Saturday, January 06, 2007

The First Tractor








This is my first tractor. Yeah, I know, it's a lawn tractor, and worse yet, an $800 chain store tractor. Not even a good lawn tractor, you sniff dismissively. But I have to say, this tractor has given us superb service. All I've ever had to do to it is change the oil, clean the air filter, put gas in it, and fix flat tires.

It's just your basic 15.5-horsepower Bolens, and I originally bought it because my property was seriously overgrown with dead grass and weeds that posed a serious grassfire risk. So I bought this thing and proceeded to mow brush for about a week. It would have been faster to use a real tractor and a brush mower, but not being able to afford a real tractor and a brush mower, I used this. And I used it hard too, mowing brush and weeds three or four feet tall on rolling and uneven ground, and other than getting stuck a time or two, the tractor never quit. I had to fix five or six flat tires (mesquite thorns go right through the thin "Turf-Saver" tires) but then I put a tube of green Slime in each tire and the problem with flats went away.

Then I bought one of those cheap $60 stamped-metal assemble-it-yourself wagons for it, and I've used it as a motorized wheelbarrow for about two years. And I've used it a lot. I've moved tons and tons of dirt and gravel, scrap iron, manure, furniture, rocks and brush with it. The original paper-thin tires lasted about six months, then they sprang hundreds of spontaneous leaks. I covered the tires with soapy water to find out where they were leaking, and there were so many leaks the tires looked like they were foaming. So I ordered a set of beefy, muscular hand truck tires from Northern Tool and managed, through the proper employment of words I wouldn't want my kids to say, to get them forced onto the rims and got them to inflate. Since then, the cart had put in many a hard day of work with no complaints at all.

I realized I could drop the mower deck to its lowest position and use it as a grader. My neighbors think I'm mowing dirt, but I'm actually grading with the blades disengaged. It works really surprisingly well, so long as the dirt is soft, but a few passes with the deck and the dirt is smooth and level and nicely graded.

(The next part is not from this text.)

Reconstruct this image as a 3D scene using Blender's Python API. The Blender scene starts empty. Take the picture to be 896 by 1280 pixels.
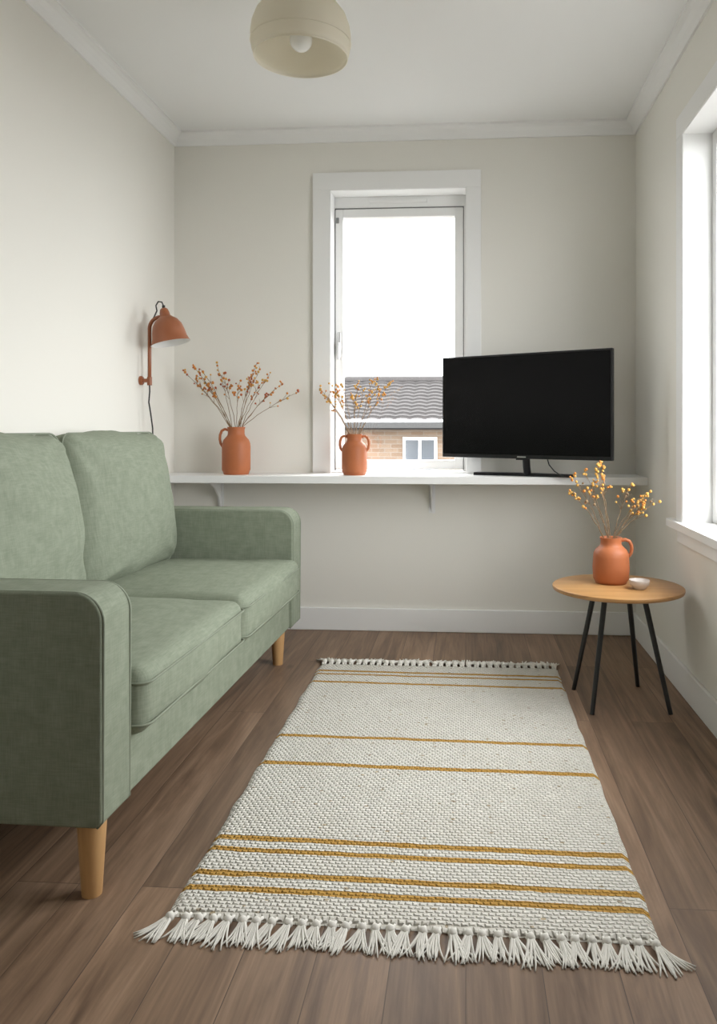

My son left a bunch of scrap iron with me after he quit working for a metal fabrication shop, and I built the blade shown in the picture out of those scraps. That was about a year ago, and time and use revealed certain weaknesses in my design and my welding technique. I fixed the weak welds, added a few gussets where necessary, and changed the design of the hand-powered lifting lever. Then I covered it with red spray paint so it wouldn't look quite so much like Depression-era junk. It may look cheesy, and it certainly won't dig in hard ground, but it's excellent for cleaning stalls, spreading soft dirt and gravel, and skimming big rocks off the ground. The tractor pulls it without any problem, and will pull it even when the blade is overflowing. And it doesn't interfere with the normal trailer hitch, so I don't have to unbolt anything to switch from the blade to the trailer - I just pull out a piece of pipe that serves as the blade's hinge pin, and it drops right off. I can dismount the blade without even getting off the tractor.

It is also handy, because it will fit through standard equestrian gates and will turn in a relatively short radius, making it highly useful in stalls and tight areas.

Also visible in one of the pictures is a mount I made for a dozer blade, which I also made. The dozer blade proved to be relatively unsuccessful. The geometry of the mount is such that it tends to lift the front wheels of the tractor off the ground, plus when pushing things the nose of the tractor makes ominous creaking noises. So I discontinued use of the dozer blade, but the rear box scraper remains in frequent use.

My point, and I guess I have one, is that I am very pleased with my chain store lawn tractor. It is about three years old now and it has proved to be very reliable, other than a burned-out headlight, and it starts every time. My future plans for the tractor are mostly related to tires. I want to order tougher, burlier tires for it from Northern Tool, and since I'm not worried about saving my turf, I'm going to see if I can find rear tires with lugs. It doesn't need the additional traction; I just think it would look boss. And I have vague notions of building a genuine midships grader blade, with adjustable sweep angle, that uses the stock mower deck mounting points and height adjustment mechanism. Why? Because it would be boss!

If I have any complaint with the tractor at all, it is this. I lost the plastic trough you're supposed to use when you drain the oil, and without it, the tractor kind of makes a mess of itself when you remove the oil drain plug. I think I can live with that.